▶ _DIRECTION_: Leave the pictures out and retype the lines from the beginning through the line with "col = scene.collection", both ends included.

▶ _SUPPLIED MATERIAL_:
══════════════════════════════
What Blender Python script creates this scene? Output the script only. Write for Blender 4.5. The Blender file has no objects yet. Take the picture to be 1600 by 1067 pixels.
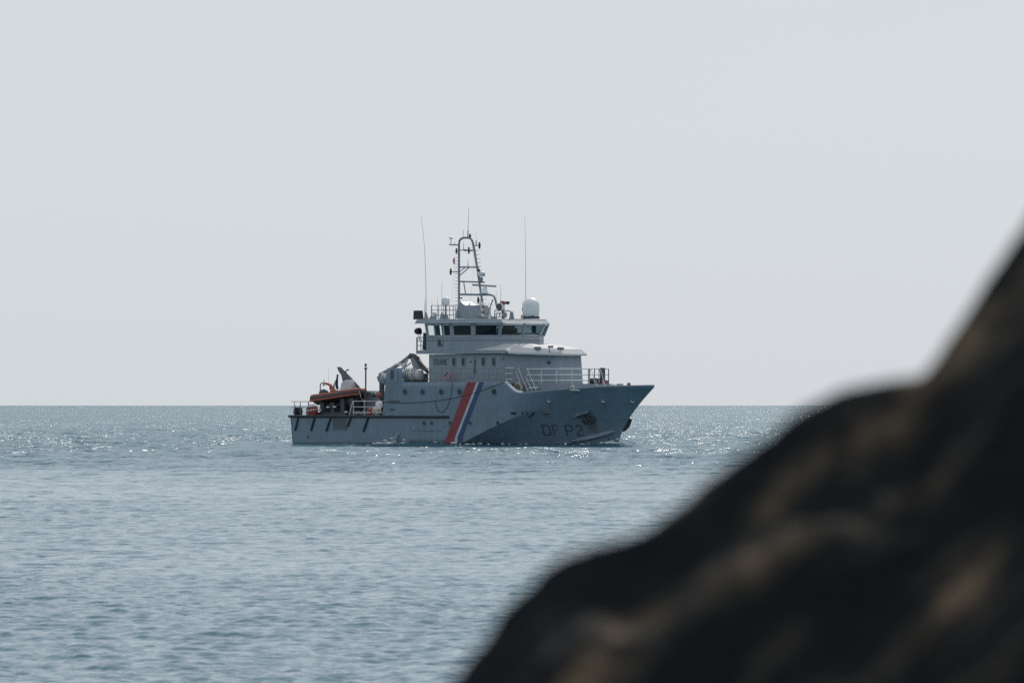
import bpy, math, random
import numpy as np
from mathutils import Vector, noise
random.seed(7)
rng = np.random.default_rng(11)
R = math.radians
scene = bpy.context.scene
col = scene.collection

# ------------------------------------------------------------------ camera, sky, sun, exposure
HC = 3.8                 # camera height above the water
D = 784.0                # distance to the ship
FPX = 300.0 / 36.0 * 1600
HZ = 632.4               # eye level in the photograph's rows
cam_d = bpy.data.cameras.new('camera')
cam = bpy.data.objects.new('camera', cam_d)
col.objects.link(cam)
cam.location = (0, 0, HC)
cam.rotation_euler = (R(90), 0, 0)
cam_d.sensor_width = 36
cam_d.lens = 300
cam_d.shift_y = (HZ - 533.5) / 1600
cam_d.clip_start = 0.5
cam_d.clip_end = 80000
cam_d.dof.use_dof = True
cam_d.dof.focus_distance = D
cam_d.dof.aperture_fstop = 9.0
scene.camera = cam

SUN_EL, SUN_AZ = 43.0, 18.0     # azimuth measured from +Y (view direction) towards +X
world = bpy.data.worlds.new('World')
scene.world = world
world.use_nodes = True
wn = world.node_tree
wn.nodes.clear()
w_out = wn.nodes.new('ShaderNodeOutputWorld')
w_bg = wn.nodes.new('ShaderNodeBackground')
w_sky = wn.nodes.new('ShaderNodeTexSky')
w_sky.sky_type = 'NISHITA'
w_sky.sun_disc = False
w_sky.sun_elevation = R(SUN_EL)
w_sky.sun_rotation = R(SUN_AZ)
w_sky.air_density = 1.0
w_sky.dust_density = 1.0
w_sky.ozone_density = 1.5
w_mix = wn.nodes.new('ShaderNodeMix')
w_mix.data_type = 'RGBA'
w_mix.inputs['Factor'].default_value = 0.88      # thin even overcast veil
w_tc = wn.nodes.new('ShaderNodeTexCoord')            # the veil is a little uneven
w_nz = wn.nodes.new('ShaderNodeTexNoise')
w_nz.inputs['Scale'].default_value = 14.0
w_nz.inputs['Detail'].default_value = 3
w_mp = wn.nodes.new('ShaderNodeMapping')
w_mp.inputs['Scale'].default_value = (1, 1, 2.2)
w_mr = wn.nodes.new('ShaderNodeMix')
w_mr.data_type = 'RGBA'
w_mr.inputs['A'].default_value = (6.05, 6.75, 7.34, 1)
w_mr.inputs['B'].default_value = (6.26, 6.80, 7.66, 1)
wn.links.new(w_tc.outputs['Generated'], w_mp.inputs['Vector'])
wn.links.new(w_mp.outputs[0], w_nz.inputs['Vector'])
wn.links.new(w_nz.outputs['Fac'], w_mr.inputs['Factor'])
wn.links.new(w_mr.outputs['Result'], w_mix.inputs['B'])
w_bg.inputs['Strength'].default_value = 0.10
wn.links.new(w_sky.outputs[0], w_mix.inputs['A'])
wn.links.new(w_mix.outputs['Result'], w_bg.inputs['Color'])
wn.links.new(w_bg.outputs[0], w_out.inputs[0])

sun_d = bpy.data.lights.new('sun', 'SUN')
sun_d.energy = 2.5
sun_d.angle = R(0.5)
sun_d.color = (1.0, 0.95, 0.88)
sun = bpy.data.objects.new('sun', sun_d)
col.objects.link(sun)
sun.rotation_euler = (R(90 - SUN_EL), 0, R(180 - SUN_AZ))

scene.view_settings.view_transform = 'Standard'
scene.view_settings.look = 'None'
scene.view_settings.gamma = 1.0
scene.view_settings.exposure = 0.0
scene.view_settings.use_curve_mapping = False
scene.cycles.max_bounces = 6
scene.cycles.use_denoising = False
scene.cycles.caustics_reflective = False
scene.cycles.caustics_refractive = False
scene.cycles.blur_glossy = 0.5

# ------------------------------------------------------------------ materials
def nodes_of(name):
    m = bpy.data.materials.new(name)
    m.use_nodes = True
    return m, m.node_tree, m.node_tree.nodes['Principled BSDF']

def paint(name, c, rough=0.5, var=0.12, scale=2.0, streak=0.0, metal=0.0, bump=0.0):
    """painted or plain surface: cloudy tone, optional vertical run marks"""
    m, nt, p = nodes_of(name)
    p.inputs['Roughness'].default_value = rough
    p.inputs['Metallic'].default_value = metal
    tc = nt.nodes.new('ShaderNodeTexCoord')
    nz = nt.nodes.new('ShaderNodeTexNoise')
    nz.inputs['Scale'].default_value = scale
    nz.inputs['Detail'].default_value = 5
    nt.links.new(tc.outputs['Object'], nz.inputs['Vector'])
    rp = nt.nodes.new('ShaderNodeMapRange')
    rp.inputs['From Min'].default_value = 0.3
    rp.inputs['From Max'].default_value = 0.7
    rp.inputs['To Min'].default_value = 1 - var
    rp.inputs['To Max'].default_value = 1 + var
    nt.links.new(nz.outputs['Fac'], rp.inputs['Value'])
    val = rp.outputs[0]
    if streak:
        mp = nt.nodes.new('ShaderNodeMapping')
        mp.inputs['Scale'].default_value = (3.0, 3.0, 0.22)
        nt.links.new(tc.outputs['Object'], mp.inputs['Vector'])
        n2 = nt.nodes.new('ShaderNodeTexNoise')
        n2.inputs['Scale'].default_value = 1.4
        n2.inputs['Detail'].default_value = 4
        nt.links.new(mp.outputs[0], n2.inputs['Vector'])
        r2 = nt.nodes.new('ShaderNodeMapRange')
        r2.inputs['From Min'].default_value = 0.35
        r2.inputs['From Max'].default_value = 0.65
        r2.inputs['To Min'].default_value = 1 - streak
        r2.inputs['To Max'].default_value = 1 + streak
        nt.links.new(n2.outputs['Fac'], r2.inputs['Value'])
        mu = nt.nodes.new('ShaderNodeMath')
        mu.operation = 'MULTIPLY'
        nt.links.new(val, mu.inputs[0])
        nt.links.new(r2.outputs[0], mu.inputs[1])
        val = mu.outputs[0]
    vm = nt.nodes.new('ShaderNodeVectorMath')
    vm.operation = 'SCALE'
    vm.inputs[0].default_value = c
    nt.links.new(val, vm.inputs['Scale'])
    nt.links.new(vm.outputs[0], p.inputs['Base Color'])
    if bump:
        b = nt.nodes.new('ShaderNodeBump')
        b.inputs['Strength'].default_value = bump
        b.inputs['Distance'].default_value = 0.05
        nt.links.new(nz.outputs['Fac'], b.inputs['Height'])
        nt.links.new(b.outputs[0], p.inputs['Normal'])
    m['tail'] = 0
    return m

M = {}
M['house'] = paint('grey_house_paint', (0.262, 0.302, 0.342), 0.45, 0.07, 0.9, 0.05)
M['roofpaint'] = paint('pale_roof_paint', (0.56, 0.555, 0.55), 0.6, 0.06, 1.2)
M['white'] = paint('white_paint', (0.78, 0.79, 0.79), 0.4, 0.04, 2.0)
M['offwhite'] = paint('worn_white', (0.6, 0.6, 0.57), 0.5, 0.1, 3.0)
M['cream'] = paint('cream_plastic', (0.62, 0.57, 0.44), 0.5, 0.1, 3.0)
M['rubber'] = paint('dark_rubber', (0.028, 0.036, 0.042), 0.7, 0.2, 2.0)
M['black'] = paint('black_paint', (0.015, 0.017, 0.02), 0.5, 0.2, 4.0)
M['mast'] = paint('mast_grey', (0.20, 0.25, 0.29), 0.45, 0.08, 3.0)
M['midgrey'] = paint('equipment_grey', (0.22, 0.24, 0.26), 0.5, 0.12, 3.0)
M['darkgrey'] = paint('dark_equipment', (0.06, 0.07, 0.08), 0.55, 0.15, 3.0)
M['rail'] = paint('rail_steel', (0.70, 0.71, 0.72), 0.35, 0.1, 5.0)
M['railgrey'] = paint('rail_grey', (0.18, 0.21, 0.24), 0.4, 0.1, 5.0)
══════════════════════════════
▶ _THE RESULT_:
What Blender Python script creates this scene? Output the script only. Write for Blender 4.5. The Blender file has no objects yet. Take the picture to be 1600 by 1067 pixels.
import bpy, math, random
import numpy as np
from mathutils import Vector, noise
random.seed(7)
rng = np.random.default_rng(11)
R = math.radians
scene = bpy.context.scene
col = scene.collection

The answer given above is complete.